Rosenberg & Co. is pleased to present Donald Hamilton Fraser, featuring twenty-two works spanning more than thirty years of the artist’s career (1953 – 1985). As one of the most distinctive British painters to emerge from the generation of artists following World War II, Fraser is known for both his landscapes and his abstract collage paintings, and was deeply inspired by Nicholas de Staël and the use of the palette knife.
The “symbolic language” of Fraser’s paintings finds its root in his first love: poetry. During his mandatory military service, however, Fraser experienced a creative shift, and the abundance of visual imagery in his poems began to concretize into paintings. With his service completed, Fraser attended St.
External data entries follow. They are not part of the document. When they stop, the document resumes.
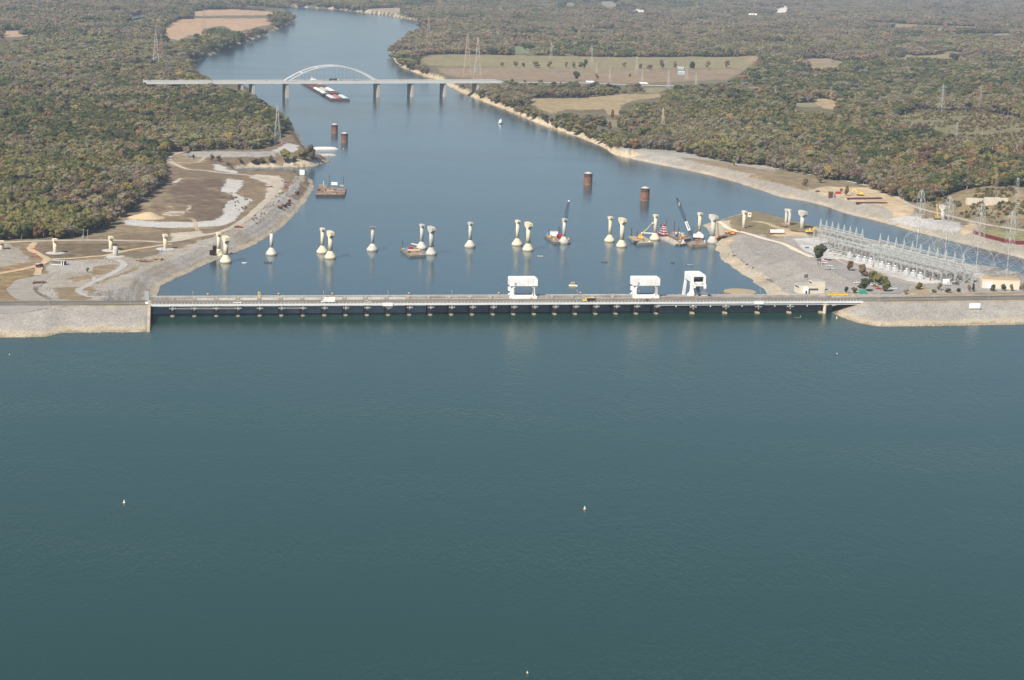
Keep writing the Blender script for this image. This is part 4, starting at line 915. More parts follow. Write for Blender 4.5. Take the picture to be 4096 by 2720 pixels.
MB().box((pb[0] + (566 - 518) / K / 4.75, pb[1] + 5, top_h), (1.4, 1.4, 1.2)).build('boom_head', WHITE, o)
boom(o, (p[0] - 1, p[1], 5.6), (p[0] - 2.0, p[1] - 1, 13.5), 1.4, BLUEBOOM, 'mast', 5); MB().bar((p[0] - 2, p[1] - 1, 13.5), (pb[0] + 10, pb[1] + 5, top_h), .1).build('pendant_cable', STEELD, o)
for k, (x, y) in enumerate(((435, 572), (463, 600), (590, 598), (545, 566))):
    pp = on(o, c, Z7, x, y, 1.9); MB().cyl((pp[0], pp[1], 1.9), (pp[0], pp[1], 3.6), .7, n=9).build('yellow_bollard', YELLOW, o)
pp = on(o, c, Z7, 410, 556, 1.9); MB().box((pp[0], pp[1], 3.2), (1.6, 1.6, 2.6)).build('blue_toilet', BLUE, o)
clutter(o, q, 1.9, 10, 8, MIXM)
o, c, q = barge('grey work barge with yellow boom lift reaching up to a cream pier', Z7, '1097,567 1185,630 1320,622 1235,566', 2.2, mat('barge_grey_hull', (.20, .21, .21), .8, .15, .4), mat('barge_deck_tan', (.34, .28, .20), .9, .2, .4))
spud(o, on(o, c, Z7, 1128, 556), 9); spud(o, on(o, c, Z7, 1175, 578), 8)
p = on(o, c, Z7, 1207, 580, 2.2); MB().box((p[0], p[1], 3.0), (5, 3, 1.6)).build('lift_chassis', YELLOW, o); MB().box((p[0] - .5, p[1], 4.5), (2.6, 2.0, 1.6)).build('lift_turret', ORANGE, o)
e_ = (p[0] + (1312 - 1207) / K / 4.65, p[1] + 2, (580 - 420) / K / (4.65 * .975)); mdp = tuple(np.array(p) * .38 + np.array(e_) * .62)
MB().cyl((p[0], p[1], 5.0), mdp, .55, .45, 8).build('lift_boom', mat('lift_tan', (.60, .42, .18), .5, .1, .5), o); MB().cyl(mdp, e_, .32, .28, 8).build('boom_tip', mat('lift_tan', (.60, .42, .18)), o); MB().box((e_[0] + .8, e_[1], e_[2]), (1.8, 1.2, 1.4)).build('basket', CREAM, o)
p2_ = on(o, c, Z7, 1230, 548, 2.2); MB().cyl((p2_[0] - 2, p2_[1] + 1, 2.9), (p2_[0] + 12, p2_[1], 2.9), .5, n=8).build('white_pipe', WHITE, o)
clutter(o, q, 2.2, 10, 12, MIXM)
o, c, q = barge('long pale dock barge with bollards in front of the towboat', Z7, '1368,575 1505,637 1560,628 1440,568', 1.6, CONC, mat('pale_deck', (.42, .37, .29), .9, .15, .4))
for k in range(9): t = .06 + k * .11; pp = q[0] * (1 - t) + q[1] * t; MB().box((pp[0] + .8, pp[1] + .6, 2.0), (.8, .8, .9)).build('bollard', CONC_L, o)
clutter(o, q, 1.6, 8, 21, MIXM)
o, c, q = barge('cluttered material barge with tall rusty spuds behind the towboat', Z7, '1430,548 1560,600 1640,585 1520,520', 1.8)
for x, y, h in ((1423, 520, 13), (1494, 545, 14.5), (1533, 560, 10)): spud(o, on(o, c, Z7, x, y), h, .4)
clutter(o, q, 1.8, 42, 17, MIXM, .7, 3.0, 2.0)
o, c, q = barge('cluttered flat moored between the dock barge and the crane barge', Z7, '1500,612 1545,640 1612,628 1570,598', 1.4)
clutter(o, q, 1.4, 16, 27, [CREAM, RUSTTAN, WHITE, BLUE, YELLOW], .8, 3.0, 1.4)
o, c, q = barge('crane barge with tall blue lattice boom and white boom section', Z7, '1608,622 1652,644 1780,637 1725,592', 2.2, RUSTTAN, RUSTTAN)
p = on(o, c, Z7, 1690, 590, 2.2); MB().box((p[0], p[1], 3.0), (8, 6, 1.4)).build('crawler', BLACK, o); MB().box((p[0] + .5, p[1], 5.2), (8.5, 4.2, 3.2)).build('crane_house', WHITE, o); MB().box((p[0] + 5.2, p[1], 5.0), (1.6, 5, 3)).build('counterweight', WHITE, o)
pb = np.array(on(o, c, Z7, 1641, 585, 2.2)) + [0, 0, 2.5]; sp = 4.62
tp = (pb[0] + (1495 - 1641) / K / sp, pb[1] + 8, (585 - 205) / K / (sp * .975)); L0 = tuple(pb); f_ = lambda s: tuple(pb * (1 - s) + np.array(tp) * s)
boom(o, L0, f_(.15), 2.6, BLUEBOOM, 'boom_foot', 4); boom(o, f_(.40), tp, 2.4, BLUEBOOM, 'boom', 14); boom(o, f_(.14), f_(.41), 2.7, BLUEBOOM, 'boom_mid', 6)
a_, b2 = Vector(f_(.15)), Vector(f_(.39)); dd = (b2 - a_).normalized(); sd = dd.cross(Vector((0, 1, 0))).normalized(); mb = MB()
for k in range(2):
    pass
V = [a_ + sd * 1.35, b2 + sd * 1.35, b2 - sd * 1.35, a_ - sd * 1.35]; mb.add([v + Vector((0, -1.6, 0)) for v in V] + [v + Vector((0, -1.45, 0)) for v in V], [(0, 1, 2, 3), (7, 6, 5, 4), (0, 4, 5, 1), (1, 5, 6, 2), (2, 6, 7, 3), (3, 7, 4, 0)]); mb.build('boom_sign', WHITE, o)
mb = MB()
for k in range(6): s0 = .1 + k * .145; u0 = a_.lerp(b2, s0); u1 = a_.lerp(b2, s0 + .07); u2 = a_.lerp(b2, s0 + .145); y_ = Vector((0, -1.68, 0)); mb.bar(u0 + sd * .6 + y_, u1 - sd * .6 + y_, .28); mb.bar(u1 - sd * .6 + y_, u2 + sd * .6 + y_, .28)
mb.build('zigzag_marking', BLUEBOOM, o)
MB().box(f_(.86), (1.0, 1.0, 3.5)).build('white_block', WHITE, o); MB().box(tp, (1.6, 1.2, 1.4)).build('boom_head', BLUEBOOM, o)
boom(o, (p[0] - 1, p[1], 6), (p[0] + 1.5, p[1], 15), 1.2, BLUEBOOM, 'mast', 4); MB().bar((p[0] + 1.5, p[1], 15), tp, .08).build('pendant_cable', STEELD, o)
spud(o, on(o, c, Z7, 1653, 592), 14, .35)
pp = on(o, c, Z7, 1703, 612, 2.2); MB().cyl((pp[0], pp[1], 2.2), (pp[0], pp[1], 6.0), .8, n=10).build('red_tank', RED, o)
clutter(o, q, 2.2, 22, 33, [RUSTY, RUSTTAN, STEELD, RUSTTAN])
b_ = P(Z7(1757, 645), TW); o = thing('mooring_dolphin', 'short grey cylindrical mooring post in front of the tall crane barge', 'mooring post', b_, 0); MB().cyl((0, 0, -3), (0, 0, 4.0), .9, n=12).build('pile', CONC_L, o); MB().lathe([(1.1, 3.9), (1.1, 4.3), (.1, 4.4)], 12).build('cap', WHITE, o)

# red and white towboat by the barges
def towboat(label, loc, rz, m1, L=16.0, group=None, k=1.0):
    o = thing('towboat', label, 'boat', loc, rz, group); w = L * .36
    MB().prism([(-L / 2, -w / 2), (L / 2 - 1, -w / 2), (L / 2, -w / 4), (L / 2, w / 4), (L / 2 - 1, w / 2), (-L / 2, w / 2)], -1, 1.3).build('hull', MAROON if m1 else STEELD, o)
    z = 1.3
    for i, (l, ww, h) in enumerate(((.74, .82, 2.5), (.56, .68, 2.4), (.40, .56, 2.4))):
        d_ = MB().box((-.05 * L, 0, z + h / 2), (L * l, w * ww, h)).build('deckhouse', WHITE, o)
        MB().box((-.05 * L, 0, z + .25), (L * l + .1, w * ww + .1, .5)).build('red_band', RED if m1 else GREYP, d_)
        MB().box((-.05 * L, 0, z + h), (L * l + 1.0, w * ww + .8, .2)).build('deck_edge', RED if m1 else WHITE, d_)
        for s in (-1, 1): MB().box((-.05 * L, s * w * ww / 2, z + h * .62), (L * l * .8, .1, h * .28)).build('window_band', GLASS, d_)
        z += h
    MB().box((.02 * L, 0, z + 1.2), (L * .24, w * .5, 2.2)).build('wheelhouse', WHITE, o); MB().box((.02 * L, 0, z + 1.4), (L * .245, w * .51, .9)).build('wheelhouse_glass', GLASS, o); MB().box((.02 * L, 0, z + 2.4), (L * .3, w * .6, .2)).build('wheelhouse_roof', RED if m1 else WHITE, o)
    for s in (-1, 1): MB().cyl((-.3 * L, s * w * .25, z - 3), (-.3 * L, s * w * .25, z + 2), .4, n=8).build('funnel', BLACK, o)
    for s in (-1, 1): MB().box((L / 2 + .2, s * w * .28, 2.2), (.6, .8, 3.0)).build('push_knee', STEELD, o)
    MB().cyl((0, 0, z + 2.4), (0, 0, z + 6), .1, n=5).build('mast', STEEL, o)
    return o
towboat('red and white towboat moored among the work barges', P(Z7(1405, 562), TW), math.radians(-70), True, 15)

# the barge tow passing under the arch
A0, A1 = P(Z2(700, 868), TW), P(Z2(855, 862), TW); B0, B1 = P(Z2(460, 722), TW), P(Z2(560, 706), TW)
dirv = (B0 + B1) / 2 - (A0 + A1) / 2; Ltow = float(np.linalg.norm(dirv[:2])); ang = math.atan2(dirv[1], dirv[0]); cen = (A0 + A1) / 2
nrow = 5; bl = Ltow / nrow; bw = 10.8; ux = np.array([math.cos(ang), math.sin(ang), 0]); uy = np.array([-ux[1], ux[0], 0])
HOP = mat('barge_maroon', (.16, .065, .055), .8, .2, .15); HB = mat('barge_dark_hull', (.07, .05, .045))
covers = {(0, 0): 'blue', (0, 1): 'rusty', (0, 2): 'pale', (1, 0): 'open', (1, 1): 'open', (1, 2): 'white', (2, 0): 'white', (2, 1): 'green', (2, 2): 'white', (3, 0): 'open', (3, 1): 'open', (3, 2): 'open', (4, 0): 'white', (4, 1): 'open', (4, 2): 'open'}
CM = {'blue': mat('cover_pale_blue', (.45, .60, .68), .6, .06, .3), 'rusty': mat('cover_rust', (.33, .15, .12), .8, .15, .3), 'pale': mat('cover_pale_grey', (.55, .56, .54), .7, .08, .3), 'white': mat('cover_white', (.72, .72, .68), .6, .05, .3), 'green': mat('cover_green', (.40, .46, .36), .7, .08, .3)}
rown = ['front', 'second', 'middle', 'fourth', 'rear']; coln = {0: 'right', 1: 'centre', 2: 'left'}
for i in range(nrow):
    for j in range(3):
        pos = cen + ux * (bl * (i + .5)) + uy * ((j - 1) * bw); cv = covers[(i, j)]
        desc = {'open': 'open dark red hopper barge', 'blue': 'hopper barge with pale blue covers', 'rusty': 'hopper barge with rusty covers', 'pale': 'hopper barge with pale grey covers', 'white': 'hopper barge with white covers', 'green': 'hopper barge with pale green covers'}[cv]
        o = thing('hopper_barge', '%s in the tow, %s row, %s file' % (desc, rown[i], coln[j]), 'barge', (pos[0], pos[1], TW), ang, 'barges of the tow below the arch bridge')
        L_, W_ = bl - .6, bw - .5
        MB().box((0, 0, .8), (L_, W_, 3.6)).build('hull', HB, o)
        mb = MB(); mb.box((0, W_ / 2 - .5, 3.1), (L_ * .9, .7, 1.0)).box((0, -W_ / 2 + .5, 3.1), (L_ * .9, .7, 1.0)).box((L_ * .45, 0, 3.1), (.7, W_ - .4, 1.0)).box((-L_ * .45, 0, 3.1), (.7, W_ - .4, 1.0)); mb.build('coaming', HOP, o)
        MB().box((0, 0, 2.65), (L_ - .5, W_ - .4, .12)).build('deck', HOP, o)
        if cv != 'open':
            nl = 6
            for k in range(nl):
                x = -L_ * .43 + L_ * .86 * (k + .5) / nl; pr = [(-W_ / 2 + .6, 3.6), (-W_ / 2 + 1.2, 4.5), (-1.5, 5.2), (1.5, 5.2), (W_ / 2 - 1.2, 4.5), (W_ / 2 - .6, 3.6)]
                MB().slab(pr, 'x', x - L_ * .43 / nl + .15, x + L_ * .43 / nl - .15).build('hatch_cover', CM[cv], o)
        else: MB().box((0, 0, 3.3), (L_ * .84, W_ - 2.0, .5)).build('cargo', mat('dark_red_cargo', (.13, .06, .055), .9, .2, .2), o)
pos = cen + ux * (Ltow + 11) - uy * 6; towboat('white towboat pushing the barge tow under the arch bridge', (pos[0], pos[1], TW), ang + math.pi, False, 20)

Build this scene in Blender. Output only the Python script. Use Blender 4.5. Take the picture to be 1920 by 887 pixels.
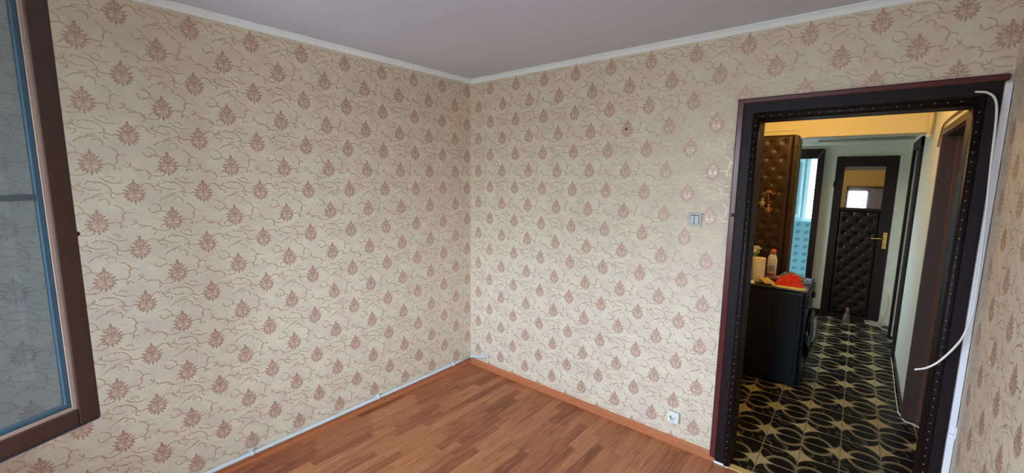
import bpy, bmesh, math, random
from mathutils import Vector, Matrix

# ------------------------------------------------------------------ clear
for o in list(bpy.data.objects):
    bpy.data.objects.remove(o)
S = bpy.context.scene
COL = S.collection

# ------------------------------------------------------------------ camera
cam_data = bpy.data.cameras.new('camera')
cam_data.sensor_width = 36.0
cam_data.lens = 795.3 / 1920 * 36.0
cam_data.clip_start = 0.02
cam = bpy.data.objects.new('camera', cam_data)
COL.objects.link(cam)
yaw, pitch, roll = 0.693087, -0.136737, 0.0123812
fw = Vector((-math.sin(yaw) * math.cos(pitch), math.cos(yaw) * math.cos(pitch), math.sin(pitch)))
rt = Vector((math.cos(yaw), math.sin(yaw), 0))
up = rt.cross(fw)
rt2 = rt * math.cos(roll) + up * math.sin(roll)
up2 = rt2.cross(fw)
m = Matrix.Identity(4)
for i in range(3):
    m[i][0] = rt2[i]; m[i][1] = up2[i]; m[i][2] = -fw[i]
m.translation = Vector((2.70743, -2.67812, 1.72154))
cam.matrix_world = m
S.camera = cam

# ------------------------------------------------------------------ sky and daylight
W = bpy.data.worlds.new('overcast_sky')
S.world = W
W.use_nodes = True
wn = W.node_tree.nodes; wl = W.node_tree.links
bg = wn['Background']
tc = wn.new('ShaderNodeTexCoord'); sx = wn.new('ShaderNodeSeparateXYZ')
mr = wn.new('ShaderNodeMapRange'); mr.inputs[1].default_value = -0.06; mr.inputs[2].default_value = 0.30
mx = wn.new('ShaderNodeMix'); mx.data_type = 'RGBA'
mx.inputs[6].default_value = (0.17, 0.20, 0.21, 1)      # street and houses below the horizon
mx.inputs[7].default_value = (0.75, 0.96, 1.19, 1)      # bright overcast sky
wl.new(tc.outputs['Generated'], sx.inputs[0]); wl.new(sx.outputs[2], mr.inputs[0])
wl.new(mr.outputs[0], mx.inputs[0]); wl.new(mx.outputs[2], bg.inputs[0])
bg.inputs[1].default_value = 5.0

def portal(name, loc, rot, sx_, sy_):
    d = bpy.data.lights.new(name, 'AREA'); d.shape = 'RECTANGLE'; d.size = sx_; d.size_y = sy_
    d.cycles.is_portal = True
    o = bpy.data.objects.new(name, d); COL.objects.link(o); o.location = loc; o.rotation_euler = rot
    return o
# room window (behind the camera) and bathroom window
portal('window_portal', (1.57, -3.50, 1.62), (math.radians(90), 0, 0), 1.66, 1.40)
portal('bathroom_portal', (2.2, 6.12, 1.65), (math.radians(-90), 0, 0), 0.6, 1.1)
portal('far_hall_fill_portal', (0.98, 3.55, 1.60), (math.radians(90), 0, math.radians(-90)), 0.58, 0.78)  # added daylight fill for the far hall, through an unseen opening
# warm ceiling bulb of the near hallway
ld = bpy.data.lights.new('hall_bulb', 'POINT'); ld.energy = 3.3; ld.color = (1.0, 0.60, 0.16)
ld.shadow_soft_size = 0.05
lo = bpy.data.objects.new('hall_bulb', ld); COL.objects.link(lo); lo.location = (2.25, 1.15, 2.34)

S.view_settings.view_transform = 'Standard'
S.view_settings.look = 'None'
S.view_settings.gamma = 1.0
S.view_settings.use_curve_mapping = False
S.view_settings.exposure = 2.45
S.cycles.use_denoising = True
S.cycles.max_bounces = 10
S.cycles.diffuse_bounces = 6
S.cycles.transparent_max_bounces = 12
S.cycles.sample_clamp_indirect = 8.0
S.cycles.use_adaptive_sampling = True
S.cycles.adaptive_threshold = 0.02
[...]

Martin's School of Art from 1949 to1952. Although Fraser’s initial works contained figurative subjects, he began to experiment with abstraction during this period. In 1953, Fraser received a scholarship from the French government to study in France. This intensive year of study enabled Fraser to arrive at his own aesthetic gestures, working between American Abstract Expressionism, French Tachisme, and a signature style that straddled de Staël’s abstraction and a more poetic figuration.
The result of Fraser’s hybrid influences is an expressionistic, vibrant, and layered painterly style, juxtaposing color with geometry, and guiding his compositions with what he termed “a tonal and linear structure that would sustain the figurative elements.” In the early 1960s, Fraser turned toward more radical abstraction—citing the sudden feeling of “an intolerable limitation”—only to return to figuration later on. He never fully abandoned either mode, though, always grounding his work in an intense focus on color, as shown in the richly painted Table with Blue Flowers, 1957 and the harder-edged Untitled, 1968.
Showing at Gimpel Fils in London throughout his career, Fraser also exhibited at Paul Rosenberg & Co. in New York in the 1960s and 1970s.